The cameraman's location and lack of uniformity amongst the gun detachment suggests that this shot of a German anti-tank gun taking on Soviet armour in July is authentic.

The German army remained two-tier, with its panzer and Panzergrenadier divisions representing the tip of a spear whose shaft comprised units which would not have looked out of place a generation earlier. German cavalry crosses a bridge in Russia, summer 1941.

Monday, March 2, 2009

The Russian Invasion of Finland

When Russia invaded Finland on November 30 1939, the Finns fought back hard. Well-trained ski troops, nicknamed "White Death" inflicted enormous casualties on the Russians, but eventually, weight of numbers and machinery told: in February 1940, the Russians breached the Mannerheim Line between Lake Lagoda and the Gulf of Finland, forcing the Finns to come to terms on March 12, 1940. The image above shows Finnish ski troops passing through a small town, December 20, 1939.
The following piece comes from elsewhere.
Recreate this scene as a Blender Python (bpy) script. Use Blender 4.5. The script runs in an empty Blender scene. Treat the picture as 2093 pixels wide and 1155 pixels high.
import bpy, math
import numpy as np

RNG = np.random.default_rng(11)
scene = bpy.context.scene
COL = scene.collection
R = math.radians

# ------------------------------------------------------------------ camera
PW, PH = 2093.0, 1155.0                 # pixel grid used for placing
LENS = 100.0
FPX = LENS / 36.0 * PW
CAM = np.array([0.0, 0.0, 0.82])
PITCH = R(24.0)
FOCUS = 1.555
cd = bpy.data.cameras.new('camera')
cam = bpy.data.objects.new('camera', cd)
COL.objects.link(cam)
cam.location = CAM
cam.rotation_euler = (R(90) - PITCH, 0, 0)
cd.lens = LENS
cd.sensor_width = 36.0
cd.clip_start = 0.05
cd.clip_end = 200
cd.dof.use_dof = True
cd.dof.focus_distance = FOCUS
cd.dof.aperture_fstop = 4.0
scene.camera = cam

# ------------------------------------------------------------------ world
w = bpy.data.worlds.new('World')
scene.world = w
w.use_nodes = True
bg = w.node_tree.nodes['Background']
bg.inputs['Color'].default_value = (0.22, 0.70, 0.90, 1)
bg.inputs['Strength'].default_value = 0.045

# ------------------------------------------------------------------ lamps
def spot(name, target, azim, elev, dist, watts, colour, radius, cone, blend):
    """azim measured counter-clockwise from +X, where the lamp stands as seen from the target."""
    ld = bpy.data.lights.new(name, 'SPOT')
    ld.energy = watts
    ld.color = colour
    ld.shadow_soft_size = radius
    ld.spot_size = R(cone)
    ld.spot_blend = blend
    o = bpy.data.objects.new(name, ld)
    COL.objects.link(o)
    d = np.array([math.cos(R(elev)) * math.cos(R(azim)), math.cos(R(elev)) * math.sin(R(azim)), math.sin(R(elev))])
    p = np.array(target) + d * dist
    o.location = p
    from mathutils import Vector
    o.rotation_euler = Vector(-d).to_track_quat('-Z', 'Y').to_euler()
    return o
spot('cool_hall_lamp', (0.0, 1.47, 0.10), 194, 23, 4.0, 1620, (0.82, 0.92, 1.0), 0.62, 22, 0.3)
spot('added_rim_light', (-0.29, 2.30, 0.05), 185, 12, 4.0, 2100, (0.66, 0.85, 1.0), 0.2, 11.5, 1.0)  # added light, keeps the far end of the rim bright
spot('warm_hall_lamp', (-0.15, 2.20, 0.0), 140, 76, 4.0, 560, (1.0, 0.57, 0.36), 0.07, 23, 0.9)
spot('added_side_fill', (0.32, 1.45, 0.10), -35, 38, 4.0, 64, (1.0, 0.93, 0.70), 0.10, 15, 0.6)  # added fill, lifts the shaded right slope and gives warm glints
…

Tuesday, February 24, 2009

German-Russian Happy Times

The best of friends? Russian and German officers chat at Brest-Litovsk on September 18, 1939. The Russians show their rank on collar badges: the traditional epaulettes, hated symbol of the tsarist officer class, were to appear after the German invasion. The black-uniformed German is a panzer officer. In less than two years, these men would be trying to kill each other.

Monday, January 19, 2009

The Russian Campaign Bogs Down

On January 4, 1942, the German Sixth Army meteorologist recorded a temperature of 42 degrees below zero. Severe frost and deep snowdrifts badly hampered the supply lines. Hitler’s vaunted “Blitzkrieg” invasion of the Soviet Union had ground to a halt. Not even the most up-to-date technology could cope with the unusual weather conditions. As a result, horses came into their own once again, and had to be requisitioned throughout the Third Reich. They were not enough, however, to effect any improvement in the terrible transport conditions.

Saturday, January 17, 2009

Seeking Divine Guidance

In an example of both sides of a conflict feeling that God is on their side, German Sixth Army troops are seen attending a divine service in the field before going into battle against Soviet forces — June 1941.

Saturday, September 20, 2008

Fugitives from a New War

“After consolidating her gains in Poland, Russia — for strategic reasons — made certain territorial demands on Finland, and when these were refused, launched her army and air force against that small country. Bombs fell on Helsinki, the capitol, and other towns on the first day, and a stream of refugees fled across the frontier into Sweden. The pathetic picture above shows a sorrowing Finnish family taking a last look at their homeland before the train bears them into exile.”